Yogyakarta, 24 April 2025 – Program Studi Sarjana Perencanaan Wilayah dan Kota hadir kembali dengan kegiatan kuliah tamu berkolaborasi dengan praktisi, yang dilaksanakan pada Kamis, 24 April 2025 lalu. Kuliah tamu edisi kali ini membahas mengenai “Belajar dari Kampung Akuarium” di Jakarta Utara dengan mengundang Elisa Sutanudjaja, Executive Director Rujak Center for Urban Studies.
Kuliah tamu ini mengajak peserta memahami pembelajaran berharga dari Kampung Akuarium, bagaimana implementasi perumahan berkonsep kampung susun yang berbasis masyarakat dan inklusivitas serta dinamika-dinamika yang dihadapi sebelum, saat, dan sesudah pembangunan.
Penyampaian materi dibuka dengan penjelasan mengenai definisi kampung kota. Kampung kota sendiri adalah permukiman yang terbentuk secara sosial dan non-pasar yang terletak di kawasan perkotaan yang strategis. Dapat dikatakan bahwa kampung kota ini berdiri atas kemandirian masyarakat, contohnya seperti membangun prasarana dengan biaya masyarakat kampung itu sendiri. Kampung kota seringkali mendapat stigma negatif sebagai “kawasan kumuh”, padahal tidak semua. Kekhasan dari kampung kota, struktur sosial masyarakatnya seperti etnis misalnya masih mengikuti asal masing-masing (permukiman informal). Contohnya Kampung Akuarium yang masih beragam sekali struktur masyarakatnya sehingga disebutkan seperti menggambarkan “Indonesia Kecil” karena menggambarkan keragaman, tetapi dengan adanya kompleksitas tersebut di sisi lain dijustifikasi menjadi perkampungan kumuh.
Membangun kota bukan hanya sekadar membangun gedung-gedung tidak bernyawa, tetapi hakikatnya adalah membangun suatu ruang hidup. Kota-kota yang dianggap sudah maju atau dianggap gagal pada dasarnya justifikasi tersebut tidak tepat karena kota itu dinamis dan terus berkembang. Kota adalah suatu proses, bukan produk akhir. Permasalahan yang dihadapi adalah, orientasi perencanaan Indonesia berupaya mengatur hingga skala-skala kecil seperti tempat tinggal contohnya, tetapi lupa bahwa sekadar membuat rusunawa agar mudah untuk dilakukan pemantauan bukan suatu kebijakan yang ideal. Masyarakat butuh ruang untuk bersosialisasi, mengembangkan diri, dan lain-lain. Kampung susun sebagai perwujudan kampung kota berbeda dengan rusunawa baik dari segi pendanaan, pendekatan, dan lain-lain. Kampung susun maupun kampung kota itu sendiri memiliki keunikan dan kelebihan, baik dari segi keterjangkauan dengan lokasi di sekitarnya, biaya perjalanan, kohesi sosial, dinamika perekonomian, hingga SDM dan keterampilan yang dimiliki.

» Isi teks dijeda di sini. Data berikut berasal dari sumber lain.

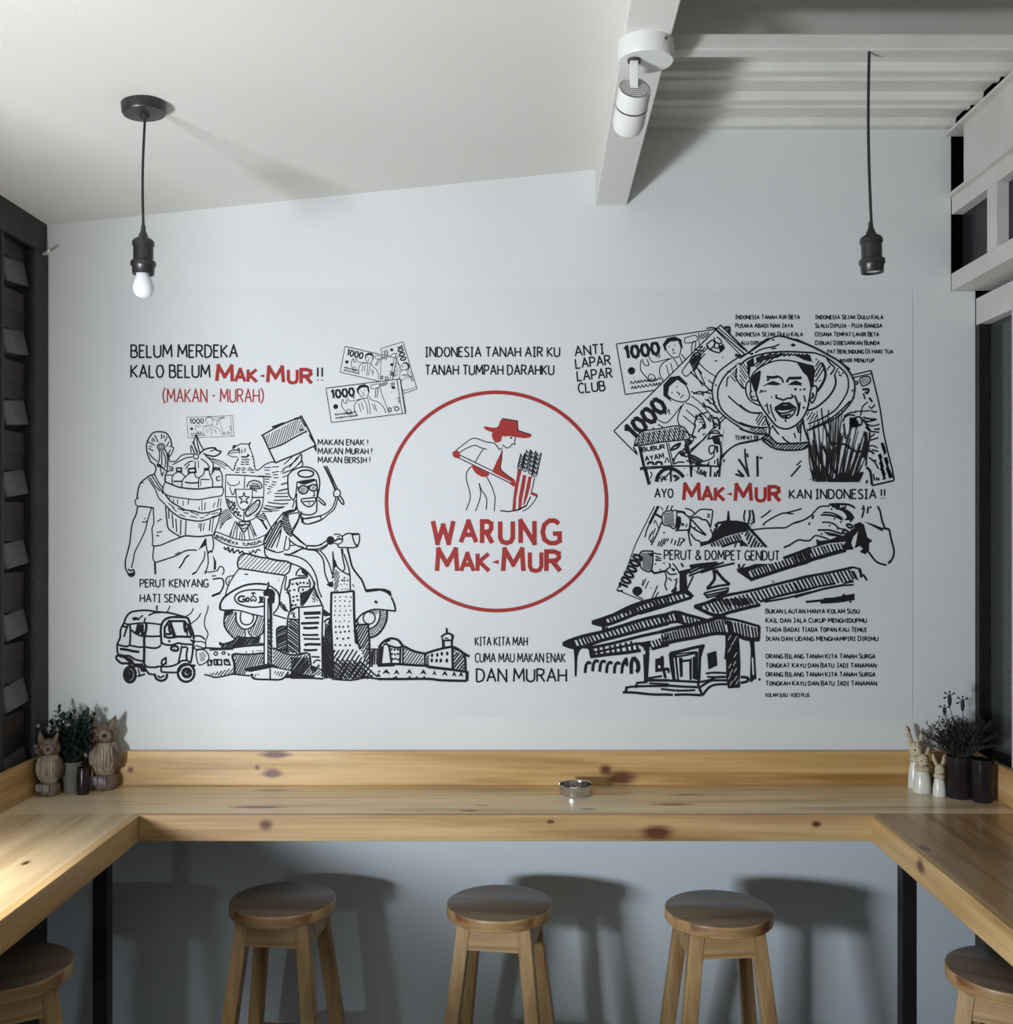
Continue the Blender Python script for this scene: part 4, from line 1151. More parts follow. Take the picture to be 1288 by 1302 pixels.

Topik yang dibawakan dalam kuliah tamu ini selaras dengan beberapa SDGs (Sustainable Development Goals) di antaranya SDG 8 (Decent Work and Economic Growth), SDG 10 (Reduced Inequalities), SDG 11 (Sustaniable Cities and Communities), dan SDG 17 (Partnerships for the Goals).
Poin pentingnya adalah, masyarakat harus diberdayakan. Pembangunan dan perencanaan harus berkeadilan, tidak hanya sekadar memutuskan hitam dan putih, salah dan benar, tetapi melihat konteks yang lebih dalam dan luas. Perencanaan perlu melihat pada arah yang lebih jauh ke masa depan.
Kuliah tamu ini mendapatkan sambutan yang hangat dan dipenuhi antusiasme dari peserta, baik mahasiswa Sarjana Perencanaan Wilayah dan Kota UGM maupun bagi peserta umum.